Dear Friends,
Below is a sequence of story and art I’ve called Path. This work has come through my engagement with my book-art-study group. We read, we make art, we talk about the art. That’s pretty much it, and this process has changed me.
Some of the images below have appeared in my last few posts. This story is about how the pieces connect.
Path
Entry point
I painted an entry point into grief as a solitary black butterfly. It carried a red globe of pain. The translucence of the wings, the barely-there shape represented the embodied emptiness of grief. As I painted I understood there were other colours flying to meet me. Parts of myself I could not currently see. So I painted a mirror image in orange, also carrying pain. Orange for me represents fear. In this case, fear of the unknown.
What is here?
Having entered the landscape of grief, I closed my eyes to answer the question: what is here? In monochromatic tones I saw a room full of broken ladders. As I drew the image, I understood that the room represented all the ways of escaping pain that I had currently tried. The room was cold with no windows, no ceiling hatch or skylight. A door led out into the unknown. The invitation was to go into the field, along an un-mapped path of grace; and to trust.
Play around with what is here
I asked the grief study group to play around with ‘what is here’ and make new forms. While I considered this task, a fantail flew into the room where I worked. This happened twice. Reflecting on these visits, I recognised my first reaction to the fantail was fear. I decided to paint these visitors to explore and go into the fear, to play around with it. As I painted a new feeling grew: love.
I also painted a wasp which had frightened me. It’s harder to love a wasp but not impossible.
Path
Making art with the material before you is like being a ship’s artist. You draw as land and beings reveal themselves. I’ve discovered grace can be found in the interplay of gold and black paint; and that trust is a gift and a decision.
Thank you to my paid subscribers, your tangible support makes this focus on art possible, and supports the nuts and bolts of my life. Immense gratitude.

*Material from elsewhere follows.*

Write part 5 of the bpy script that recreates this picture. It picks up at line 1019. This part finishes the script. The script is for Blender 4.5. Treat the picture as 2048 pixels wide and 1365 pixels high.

Thank you to all who read A History of Kindness. I couldn’t keep going without readers (or maybe I would keep going, but it would be way harder).
~ Kirstie
Thank you Kirstie. I absolutely love "she is healing. she is fierce."
and this line: "and that trust is a gift and a decision," resonates deeply with me.
learning to trust myself, my way, my inner knowing... the decision part I get, but what you are saying about it being a gift... this is opening a new way of seeing in me, and a new way to walk with trust.
thank you for sharing your he(art) with us <3
Thank you Kirstie. I'd like to echo what Toni says. You say this process is changing you. The way you share it, your insight, your openness, changes us, your readers. Trust is an issue for me too. So I love that you bring us the wasp. Trust? Bloody hard in this case. But as you say, love not impossible. (Without being stupid about it, heh.) I love the way you explore avoidance of pain. And yet, you love the wasp that turned up to contribute to the conversation. And was included. Unquestionably fierce. And kind of underlining that this is not easy stuff. We react to the wasp as inflictor of pain. I wonder if this shifts the angle a little, and asks us to remember that the wasp is reacting to perceived threat. She wants to protect against the threat that we might be. And she's not wrong about that. It's something I'm not good at, and need to remind myself, not to be so focussed on my own insecurities that I forget that most people are also labouring under their own. Remembering that, caring about that, helps me to be less self-absorbed, Thanks Kirstie, Your wasp just pointed that out to me.